== GIVEN MATERIAL ==
▼▼▼

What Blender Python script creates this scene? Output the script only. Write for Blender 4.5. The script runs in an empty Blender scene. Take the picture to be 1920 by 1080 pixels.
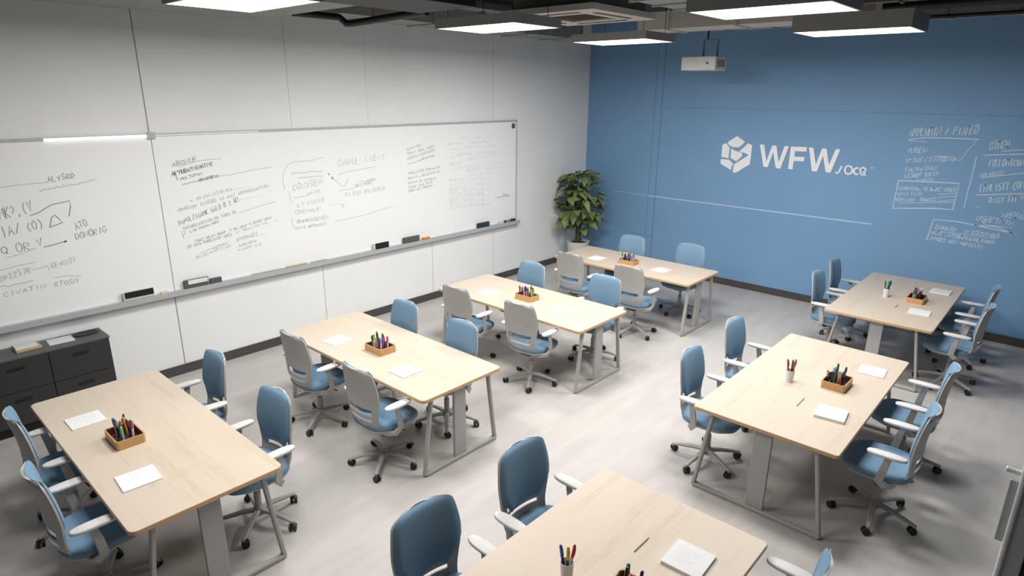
import bpy, bmesh, math, random
from mathutils import Vector, Matrix
PI = math.pi
scene = bpy.context.scene
COL = scene.collection

# ---------------------------------------------------------------- camera, world, exposure
cam_d = bpy.data.cameras.new('camera')
cam = bpy.data.objects.new('camera', cam_d)
COL.objects.link(cam)
cam_d.sensor_fit = 'HORIZONTAL'
cam_d.sensor_width = 36.0
cam_d.lens = 36.0 * 1182.97 / 1920.0
cam_d.clip_start = 0.05
_r = Vector((0.74102656, 0.67141831, 0.00878016))
_u = Vector((-0.20569841, 0.21453781, 0.95480977))
_f = Vector((-0.63919308, 0.70934546, -0.29708789))
cam.matrix_world = Matrix(((_r.x, _u.x, -_f.x, 0.0), (_r.y, _u.y, -_f.y, 0.0), (_r.z, _u.z, -_f.z, 3.1313), (0, 0, 0, 1)))
scene.camera = cam

world = bpy.data.worlds.new('world')
scene.world = world
world.use_nodes = True
world.node_tree.nodes['Background'].inputs[0].default_value = (0.75, 0.82, 0.9, 1)
world.node_tree.nodes['Background'].inputs[1].default_value = 0.03

vs = scene.view_settings
vs.view_transform = 'Standard'
vs.look = 'None'
vs.gamma = 1.0
vs.use_curve_mapping = False
vs.exposure = 0.0
PANEL_GLOW = 3.0        # emission strength of the ceiling light diffusers
PANEL_WATTS = 69.0     # power of the lamp inside each ceiling panel
PANEL_SPREAD = 180      # beam spread of its louvre, degrees

# ---------------------------------------------------------------- materials
def srgb(r, g, b):
    def f(c):
        c /= 255.0
        return c / 12.92 if c <= 0.04045 else ((c + 0.055) / 1.055) ** 2.4
    return (f(r), f(g), f(b), 1.0)

def new_mat(name):
    m = bpy.data.materials.new(name)
    m.use_nodes = True
    nt = m.node_tree
    return m, nt, nt.nodes['Principled BSDF']

def plain(name, rgb, rough=0.5, metal=0.0, spec=0.5, noise=0.04, scale=60.0, bump=0.0):
    m, nt, b = new_mat(name)
    c = srgb(*rgb)
    b.inputs['Roughness'].default_value = rough
    b.inputs['Metallic'].default_value = metal
    b.inputs['Specular IOR Level'].default_value = spec
    tc = nt.nodes.new('ShaderNodeTexCoord')
    n = nt.nodes.new('ShaderNodeTexNoise')
    n.inputs['Scale'].default_value = scale
    n.inputs['Detail'].default_value = 3
    nt.links.new(tc.outputs['Object'], n.inputs['Vector'])
    r = nt.nodes.new('ShaderNodeValToRGB')
    r.color_ramp.elements[0].position = 0.3
    r.color_ramp.elements[1].position = 0.7
    r.color_ramp.elements[0].color = tuple(x * (1 - noise) for x in c[:3]) + (1,)
    r.color_ramp.elements[1].color = tuple(min(1, x * (1 + noise)) for x in c[:3]) + (1,)
    nt.links.new(n.outputs['Fac'], r.inputs['Fac'])
    nt.links.new(r.outputs['Color'], b.inputs['Base Color'])
    if bump:
        bp = nt.nodes.new('ShaderNodeBump')
        bp.inputs['Strength'].default_value = bump
        bp.inputs['Distance'].default_value = 0.002
        nt.links.new(n.outputs['Fac'], bp.inputs['Height'])
        nt.links.new(bp.outputs['Normal'], b.inputs['Normal'])
    return m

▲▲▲

== STATED TASK ==
Copy exactly the lines running from the beginning of the listing through the line that has "COL = scene.collection". Drop the pictures.

== RESPONSE TO THIS EXERCISE ==
What Blender Python script creates this scene? Output the script only. Write for Blender 4.5. The script runs in an empty Blender scene. Take the picture to be 1920 by 1080 pixels.
import bpy, bmesh, math, random
from mathutils import Vector, Matrix
PI = math.pi
scene = bpy.context.scene
COL = scene.collection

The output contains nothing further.